With teams that know each other and for fan bases that hate each other, the atmosphere around conference play in college basketball is unmatched. But does it matter? Or is it really just jockeying for seeding in the conference tournament in an effort to peak as Selection Sunday approaches?
Let's start macro and state the obvious: You want dominant teams.
Over the past five seasons in what we'll the "power six" conferences, teams that have won both the regular-season and postseason conference crowns have won, on average, 13.5% more NCAA games than teams that won just the regular season and 38.5% more NCAA games than teams that won just the conference tournament. Those dominant teams won 2.8 games per NCAA tournament (for what it's worth, it would have been 3.0 without UMBC over Virginia), so we are talking about almost a free pass in your bracket to the Elite Eight if you win both the league and conference tourney.
Don't get too ahead of yourself, though -- the 2010 Duke Blue Devils were the last team to hit the trifecta and add an NCAA trophy to the ones they earned in conference play.

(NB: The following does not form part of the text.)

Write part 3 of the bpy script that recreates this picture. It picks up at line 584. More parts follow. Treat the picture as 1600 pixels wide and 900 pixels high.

Of course, winning the first two of those titles is hard enough. Over the past decade, 58.3% of conferences have not had the same team win both the regular season and the postseason. What about them?
Average March Madness wins by regular-season champion / by conference tournament champion:
ACC: 3.4 wins / 2.5 wins (0.9 more wins by the regular-season champ)
Big 12: 2.3 wins / 1.6 wins (0.7 more wins by the regular-season champ)
SEC: 3.1 wins / 2.7 wins (0.4 more wins by the regular-season champ)
Pac-12: 1.8 wins / 1.8 wins (no difference)
Big Ten: 2.5 wins / 2.8 wins (0.3 more wins by the tournament champ)
Big East: 1.7 wins / 2.9 wins (1.2 more wins by the tournament champ)
From the numbers over the past decade, you can see that, on average, the winner of the Big East tournament won 1.2 more games during March Madness than the conference's regular-season champion, the greatest spike. By contrast, the winner of the ACC tournament won nearly one game fewer during March Madness than the regular-season champion, the greatest decline.
But why?
I'd argue that the depth of conference, at least at the high end, shines through with numbers like these. The teams that are battle-tested during the regular season and were able to claim the crown have proven themselves as the superior team over the course of time, whereas anyone can get hot and take home the conference title. To cherry-pick an example: The ACC has finished each of the past five seasons with five teams ranked nationally among the top 22 teams while, over that stretch, the Big East averages fewer than two such teams.
Could that happen in March Madness? Of course, but I'm in the business of playing the odds and I suggest you join me. That is why my picking formula is blind to records and blind to seedings. I want good basketball teams and it seems that regular-season titles are, in large, the better indicator of that.
Heck, even look at the Big East, a conference that, in theory, skirts this thought. Or at least that's what the numbers listed would lead you to believe. As always, it's important to judge the entire process, not just the final result. In a league where it would appear you're better off peaking late, the conference tournament winner has failed to advance to the second week five times in the past six seasons. Villanova was the outlier in 2018 and, of course, it won the whole thing, but are you really comfortable assuming the winner of the Big East tournament will have NCAA success because one team in recent memory did?
If you're in need of some more regular-season/conference champion notes, I'm here for you:
The winners of both the SEC and Big East tournaments have won multiple games in three straight tournaments, the longest active streak among the "power six"
The winner of the Pac-12 tournament has won multiple March Madness games in six of the past seven seasons
The past three ACC regular-season champions that have survived their first March Madness game have advanced to the final game of the season
From 2010-2015, the regular-season SEC champion averaged 3.8 March Madness wins per season, but in the past four tournaments, that number has dropped to 2.0.